E por isso devemos resignar a nossa dignidade? Vocês, na Argentina, não foram à guerra das Malvinas por dignidade, sem importar a pressão externa?
Era uma ditadura militar.
Independente do que seja. A dignidade nacional existe. Terias permitido que Zelaya fizesse o que fez?
Depor um presidente é um golpe de Estado.
Nosso único erro foi tirá-lo da forma como o destituímos. No resto, agimos conforme a lei. Ele violava a Constituição ao buscar uma Constituinte para uma reeleição. Se o prendêssemos e o deixássemos aqui, teria havido mortos. Foi tirado do país, mas agora voltou.
Não acredita que estão debilitando a democracia na região?
Se um presidente viola a lei, é corrupto, dá o direito ao povo de reclamar. Nós lideramos esse pedido.

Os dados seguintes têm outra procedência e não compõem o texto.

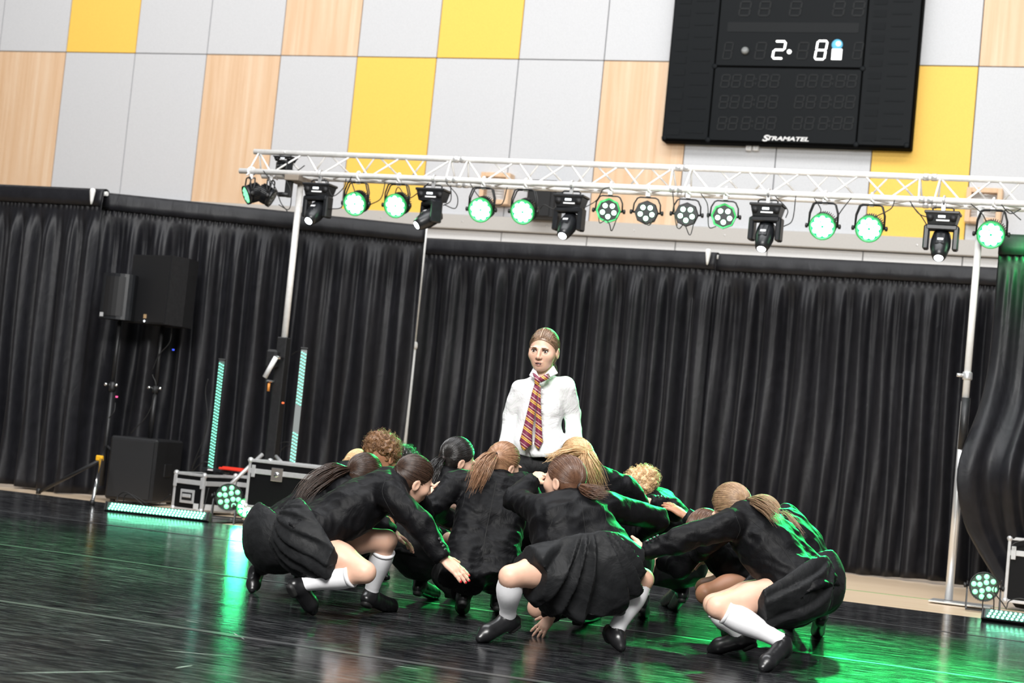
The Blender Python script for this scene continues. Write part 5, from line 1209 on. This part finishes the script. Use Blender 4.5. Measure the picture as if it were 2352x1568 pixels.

No Brasil, na Argentina ou nos Estados Unidos foram usados métodos institucionais frente à crise como as que você tenta descrever.
Nesses casos, o único que fez a coisa certa foi Lula, retificou o seu rumo.
Não entendi.
Outros mudaram a Constituição, queriam perpetuar-se, como Zelaya.
Continuo sem entender. Mas insisto com o Exército. O general Vázquez recordou a relação de Pinochet com Allende, primeiro leal e depois o depôs com as armas.
Pedimos a Zelaya para não forçar a Constituição. Roubou 700 milhões de lempiras (36 milhões de dólares) e tirou de empilhadeira fundos do Banco Central para a sua reforma constitucional. Gastou milhões para passear de helicóptero e com assessores. Era corrupto, tinha vários sem-vergonhas.
Que papel exercem as Forças Armadas? Sua presença inunda as ruas.
Não estão no governo, defendem a democracia, assim como a Polícia. É para cuidar da reação incendiária de Zelaya. Elas nos apoiaram, pois íamos ao abismo.
Mas tiveram um passado de violações dos direitos humanos e anticonstitucional. Por que lhes dão tanto poder agora?
Não, não. Faz 29 anos que se adaptaram. Hoje levam e trazem as urnas nas eleições, respeitam o poder civil, são um orgulho.
Foi a corrupção, a Constituinte ou tentativas de mudanças sociais o que levou ao golpe?
Depomos Zelaya por seu esquerdismo e corrupção. Ele foi presidente, como liberal, como eu. Mas se fez amigo de Daniel Ortega, Chávez, Correa, Evo Morales.
Perdão...
Deu uma guinada para a esquerda, colocou comunistas no governo e nos preocupou.
Com 75% dos pobres e um sistema esclerosado, as mudanças sociais não se fazem necessárias?
Pode haver reformas, inclusive constitucionais, menos em 3 artigos: território, forma de governo nem reeleição. Mas o que Zelaya prometia era pura farsa.
Como se pode resolver isso e avançar tendo tão baixa pressão fiscal, sem tocar interesses políticos, econômicos, religiosos tão fortes, sem mudanças mais de fundo?
Pode-se falar, sem brigar. Antes de sair assinarei decretos sociais. O Congresso, além disso, pode obrigar as empresas a pagar mais impostos se for preciso, por exemplo.